Writer's Angst

April 7, 2009

It's been a rough day. I've spent most of the day unnaturally tired and trapped within a numb mind. I failed to add a single word to my novel. My dear husband is snoozing away next to me, reminding me of just how tired I am, and I've started this darn blog over three times in the past half hour.

I keep thinking about this chapter I wrote in my novel yesterday. I haven't decided yet if it is good or not. Basically, the story goes like this: a black man has been caring for his mentally disabled cousin for most of his life, until said cousin is wrongly accused of murder. The cousin is sent away to an asylum, where he is mistreated by the staff. The town's white sheriff, who is the black man's best friend, arranges to bring his cousin home until a new place can be found for him. In the meantime, the the town's old KKK rises up in protest and does something terrible. The black man then decides to leave town, but will abandon his cousin in the process. His only solution: he must kill his cousin.

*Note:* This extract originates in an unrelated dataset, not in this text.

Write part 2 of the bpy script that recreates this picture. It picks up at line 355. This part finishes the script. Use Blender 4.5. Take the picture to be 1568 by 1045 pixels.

I wrote this whole scene where the man walks into his cousin's room, kneels in front of where he is sitting, and holds the gun to his temple. The idea for this chapter just came to me out of nowhere, and it seemed somehow poignant and necessary to the novel's progress. The problem is, the description is very, very simplified. The question isn't where or how I should beef it up, it's whether I should. In spite of everything going on in my brain, all I can focus on is this scene. Maybe I should just sleep on it for tonight.


Sherherazad7209 said...

Just a thought...reading the synopsis of your novel brought to mind John Steinbeck's Of Mice and Men. Also, I noticed you are currently reading The Grapes of Wrath. I'm an amateur, here, so bear with me...I don't presume to be anything other than a person who reads a great deal and writes at a novice level, primarily for private self-expression/contemplation. So, I am probably telling you things you already know. Isn't it a common practice for a writer to consult other writers' material when they are struggling with an issue in their work? Not for plagarising, obviously, but for inspiration or direction, either with style, plot, character,etc.,. As a reference to this practice, I read about a woman author/writer, I cannot recall her name, who had something I would only know to call a "literary enclave" sometime in the mid-20th century. Every summer she had aspiring writers come and live at her home-she was very selective; they had to be invited or send her a letter that was extremely impressive. Anyways, one of the first things she had her students do was sit at typewriters all day literally typing a copy of someone else's book. (Authors she approved of, I imagine). Her premise was that if you get used to processing good writing, even in a sort of clerical manner, that some of it will stick when the novice starts putting his own thoughts/ideas onto paper. You were wondering how to handle your scene where the man kills his cousin. What about taking a look at the scene where George kills Lennie and seeing how Steinbeck handled it?
Just a thought...I hope I have not offended you in any way.I found your blog just wandering around the web a few weeks ago, and I appreciate (and admire) your writing style as well as what you have to say-you have made me laugh, evoked emotions, and provided me with thoughts and ideas to contemplate. I simply had a thought while reading this post, and thought I might share it.
I look forward to more posts...and that novel.
Thanks for your time :)

Sanctum's Muse said...

Thanks for reading, Sherherazad! Yes, it is a very good practice for serious writers to read great works of literature, and I will definitely consider your suggestion to peruse the passage in Of Mice and Men. Of course, I can't quite give away the resolution to this particular scene in my novel--suffice to say that it may be quite different from the one in Steinbeck's work.

So glad to have you as a follower! Good luck with your own blogging venture!